## Request
Output the material beneath exactly, leaving nothing out.

## Source excerpt

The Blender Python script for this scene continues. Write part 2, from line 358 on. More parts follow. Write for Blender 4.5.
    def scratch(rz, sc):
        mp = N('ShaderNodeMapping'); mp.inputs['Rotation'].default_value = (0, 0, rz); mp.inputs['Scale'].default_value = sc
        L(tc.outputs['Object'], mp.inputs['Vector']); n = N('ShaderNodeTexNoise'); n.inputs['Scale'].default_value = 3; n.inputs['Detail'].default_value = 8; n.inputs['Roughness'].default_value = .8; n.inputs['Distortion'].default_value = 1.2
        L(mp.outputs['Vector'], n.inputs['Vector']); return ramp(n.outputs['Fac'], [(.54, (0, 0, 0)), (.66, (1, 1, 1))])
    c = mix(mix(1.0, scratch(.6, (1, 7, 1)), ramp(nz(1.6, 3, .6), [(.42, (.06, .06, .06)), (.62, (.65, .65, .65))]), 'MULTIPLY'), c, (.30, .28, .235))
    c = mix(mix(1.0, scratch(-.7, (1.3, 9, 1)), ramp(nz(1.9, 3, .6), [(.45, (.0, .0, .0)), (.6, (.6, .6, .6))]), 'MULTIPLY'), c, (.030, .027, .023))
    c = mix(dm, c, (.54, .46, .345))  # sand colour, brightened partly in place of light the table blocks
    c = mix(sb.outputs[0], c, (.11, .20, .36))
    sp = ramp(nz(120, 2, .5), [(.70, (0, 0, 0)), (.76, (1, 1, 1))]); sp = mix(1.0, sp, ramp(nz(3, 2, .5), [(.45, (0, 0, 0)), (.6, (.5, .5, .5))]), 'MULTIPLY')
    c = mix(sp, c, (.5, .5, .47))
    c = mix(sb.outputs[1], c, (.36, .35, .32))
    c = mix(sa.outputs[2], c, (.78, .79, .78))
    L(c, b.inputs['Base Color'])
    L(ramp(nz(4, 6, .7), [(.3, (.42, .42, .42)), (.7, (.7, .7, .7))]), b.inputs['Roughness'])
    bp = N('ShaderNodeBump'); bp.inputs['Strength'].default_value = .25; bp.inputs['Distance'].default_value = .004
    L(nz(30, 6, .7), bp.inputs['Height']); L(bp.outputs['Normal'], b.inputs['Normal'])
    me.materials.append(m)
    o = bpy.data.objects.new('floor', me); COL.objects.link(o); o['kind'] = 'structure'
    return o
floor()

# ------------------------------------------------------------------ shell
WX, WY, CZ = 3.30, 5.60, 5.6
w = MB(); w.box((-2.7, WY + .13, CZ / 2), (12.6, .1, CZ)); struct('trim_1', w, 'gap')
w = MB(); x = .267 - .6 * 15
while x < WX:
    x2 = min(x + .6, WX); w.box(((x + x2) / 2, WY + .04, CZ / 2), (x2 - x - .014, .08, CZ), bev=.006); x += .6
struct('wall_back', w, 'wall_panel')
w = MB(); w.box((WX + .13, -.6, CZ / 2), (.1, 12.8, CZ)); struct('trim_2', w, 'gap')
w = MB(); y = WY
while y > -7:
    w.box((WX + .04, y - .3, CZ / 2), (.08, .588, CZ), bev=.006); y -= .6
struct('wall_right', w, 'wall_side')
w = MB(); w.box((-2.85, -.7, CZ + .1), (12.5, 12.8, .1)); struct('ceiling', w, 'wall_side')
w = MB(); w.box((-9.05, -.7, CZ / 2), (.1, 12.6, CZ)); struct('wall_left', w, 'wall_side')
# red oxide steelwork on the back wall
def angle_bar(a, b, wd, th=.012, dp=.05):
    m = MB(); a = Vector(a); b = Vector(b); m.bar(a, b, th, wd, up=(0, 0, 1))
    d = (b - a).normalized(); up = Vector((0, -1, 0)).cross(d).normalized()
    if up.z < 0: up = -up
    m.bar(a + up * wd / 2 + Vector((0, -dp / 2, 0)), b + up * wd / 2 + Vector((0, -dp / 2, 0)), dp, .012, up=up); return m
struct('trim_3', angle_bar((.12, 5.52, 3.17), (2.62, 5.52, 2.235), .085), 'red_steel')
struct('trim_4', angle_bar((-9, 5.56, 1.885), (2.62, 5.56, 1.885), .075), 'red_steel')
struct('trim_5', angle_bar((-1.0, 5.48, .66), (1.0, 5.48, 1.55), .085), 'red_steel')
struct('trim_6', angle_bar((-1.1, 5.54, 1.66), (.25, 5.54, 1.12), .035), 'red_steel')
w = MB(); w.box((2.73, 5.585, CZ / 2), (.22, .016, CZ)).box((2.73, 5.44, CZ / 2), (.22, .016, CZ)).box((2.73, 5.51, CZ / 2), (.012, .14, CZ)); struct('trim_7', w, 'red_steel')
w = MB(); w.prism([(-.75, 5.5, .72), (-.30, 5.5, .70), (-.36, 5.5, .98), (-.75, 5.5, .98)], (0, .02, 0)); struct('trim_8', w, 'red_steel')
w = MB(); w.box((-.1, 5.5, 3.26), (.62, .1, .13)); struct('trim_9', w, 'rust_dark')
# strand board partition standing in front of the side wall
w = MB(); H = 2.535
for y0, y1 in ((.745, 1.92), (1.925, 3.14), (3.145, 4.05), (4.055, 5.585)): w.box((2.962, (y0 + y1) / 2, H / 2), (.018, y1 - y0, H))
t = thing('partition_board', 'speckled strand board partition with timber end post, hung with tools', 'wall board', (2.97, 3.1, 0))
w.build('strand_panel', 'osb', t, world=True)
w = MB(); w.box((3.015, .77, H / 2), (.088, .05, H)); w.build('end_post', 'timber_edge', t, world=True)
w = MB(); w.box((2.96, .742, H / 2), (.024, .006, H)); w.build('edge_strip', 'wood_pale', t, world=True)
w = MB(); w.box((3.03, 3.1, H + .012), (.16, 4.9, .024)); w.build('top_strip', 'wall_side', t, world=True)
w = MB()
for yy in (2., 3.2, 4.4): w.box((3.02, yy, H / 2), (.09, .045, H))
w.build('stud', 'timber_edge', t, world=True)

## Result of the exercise
The Blender Python script for this scene continues. Write part 2, from line 358 on. More parts follow. Write for Blender 4.5.
    def scratch(rz, sc):
        mp = N('ShaderNodeMapping'); mp.inputs['Rotation'].default_value = (0, 0, rz); mp.inputs['Scale'].default_value = sc
        L(tc.outputs['Object'], mp.inputs['Vector']); n = N('ShaderNodeTexNoise'); n.inputs['Scale'].default_value = 3; n.inputs['Detail'].default_value = 8; n.inputs['Roughness'].default_value = .8; n.inputs['Distortion'].default_value = 1.2
        L(mp.outputs['Vector'], n.inputs['Vector']); return ramp(n.outputs['Fac'], [(.54, (0, 0, 0)), (.66, (1, 1, 1))])
    c = mix(mix(1.0, scratch(.6, (1, 7, 1)), ramp(nz(1.6, 3, .6), [(.42, (.06, .06, .06)), (.62, (.65, .65, .65))]), 'MULTIPLY'), c, (.30, .28, .235))
    c = mix(mix(1.0, scratch(-.7, (1.3, 9, 1)), ramp(nz(1.9, 3, .6), [(.45, (.0, .0, .0)), (.6, (.6, .6, .6))]), 'MULTIPLY'), c, (.030, .027, .023))
    c = mix(dm, c, (.54, .46, .345))  # sand colour, brightened partly in place of light the table blocks
    c = mix(sb.outputs[0], c, (.11, .20, .36))
    sp = ramp(nz(120, 2, .5), [(.70, (0, 0, 0)), (.76, (1, 1, 1))]); sp = mix(1.0, sp, ramp(nz(3, 2, .5), [(.45, (0, 0, 0)), (.6, (.5, .5, .5))]), 'MULTIPLY')
    c = mix(sp, c, (.5, .5, .47))
    c = mix(sb.outputs[1], c, (.36, .35, .32))
    c = mix(sa.outputs[2], c, (.78, .79, .78))
    L(c, b.inputs['Base Color'])
    L(ramp(nz(4, 6, .7), [(.3, (.42, .42, .42)), (.7, (.7, .7, .7))]), b.inputs['Roughness'])
    bp = N('ShaderNodeBump'); bp.inputs['Strength'].default_value = .25; bp.inputs['Distance'].default_value = .004
    L(nz(30, 6, .7), bp.inputs['Height']); L(bp.outputs['Normal'], b.inputs['Normal'])
    me.materials.append(m)
    o = bpy.data.objects.new('floor', me); COL.objects.link(o); o['kind'] = 'structure'
    return o
floor()

# ------------------------------------------------------------------ shell
WX, WY, CZ = 3.30, 5.60, 5.6
w = MB(); w.box((-2.7, WY + .13, CZ / 2), (12.6, .1, CZ)); struct('trim_1', w, 'gap')
w = MB(); x = .267 - .6 * 15
while x < WX:
    x2 = min(x + .6, WX); w.box(((x + x2) / 2, WY + .04, CZ / 2), (x2 - x - .014, .08, CZ), bev=.006); x += .6
struct('wall_back', w, 'wall_panel')
w = MB(); w.box((WX + .13, -.6, CZ / 2), (.1, 12.8, CZ)); struct('trim_2', w, 'gap')
w = MB(); y = WY
while y > -7:
    w.box((WX + .04, y - .3, CZ / 2), (.08, .588, CZ), bev=.006); y -= .6
struct('wall_right', w, 'wall_side')
w = MB(); w.box((-2.85, -.7, CZ + .1), (12.5, 12.8, .1)); struct('ceiling', w, 'wall_side')
w = MB(); w.box((-9.05, -.7, CZ / 2), (.1, 12.6, CZ)); struct('wall_left', w, 'wall_side')
# red oxide steelwork on the back wall
def angle_bar(a, b, wd, th=.012, dp=.05):
    m = MB(); a = Vector(a); b = Vector(b); m.bar(a, b, th, wd, up=(0, 0, 1))
    d = (b - a).normalized(); up = Vector((0, -1, 0)).cross(d).normalized()
    if up.z < 0: up = -up
    m.bar(a + up * wd / 2 + Vector((0, -dp / 2, 0)), b + up * wd / 2 + Vector((0, -dp / 2, 0)), dp, .012, up=up); return m
struct('trim_3', angle_bar((.12, 5.52, 3.17), (2.62, 5.52, 2.235), .085), 'red_steel')
struct('trim_4', angle_bar((-9, 5.56, 1.885), (2.62, 5.56, 1.885), .075), 'red_steel')
struct('trim_5', angle_bar((-1.0, 5.48, .66), (1.0, 5.48, 1.55), .085), 'red_steel')
struct('trim_6', angle_bar((-1.1, 5.54, 1.66), (.25, 5.54, 1.12), .035), 'red_steel')
w = MB(); w.box((2.73, 5.585, CZ / 2), (.22, .016, CZ)).box((2.73, 5.44, CZ / 2), (.22, .016, CZ)).box((2.73, 5.51, CZ / 2), (.012, .14, CZ)); struct('trim_7', w, 'red_steel')
w = MB(); w.prism([(-.75, 5.5, .72), (-.30, 5.5, .70), (-.36, 5.5, .98), (-.75, 5.5, .98)], (0, .02, 0)); struct('trim_8', w, 'red_steel')
w = MB(); w.box((-.1, 5.5, 3.26), (.62, .1, .13)); struct('trim_9', w, 'rust_dark')
# strand board partition standing in front of the side wall
w = MB(); H = 2.535
for y0, y1 in ((.745, 1.92), (1.925, 3.14), (3.145, 4.05), (4.055, 5.585)): w.box((2.962, (y0 + y1) / 2, H / 2), (.018, y1 - y0, H))
t = thing('partition_board', 'speckled strand board partition with timber end post, hung with tools', 'wall board', (2.97, 3.1, 0))
w.build('strand_panel', 'osb', t, world=True)
w = MB(); w.box((3.015, .77, H / 2), (.088, .05, H)); w.build('end_post', 'timber_edge', t, world=True)
w = MB(); w.box((2.96, .742, H / 2), (.024, .006, H)); w.build('edge_strip', 'wood_pale', t, world=True)
w = MB(); w.box((3.03, 3.1, H + .012), (.16, 4.9, .024)); w.build('top_strip', 'wall_side', t, world=True)
w = MB()
for yy in (2., 3.2, 4.4): w.box((3.02, yy, H / 2), (.09, .045, H))
w.build('stud', 'timber_edge', t, world=True)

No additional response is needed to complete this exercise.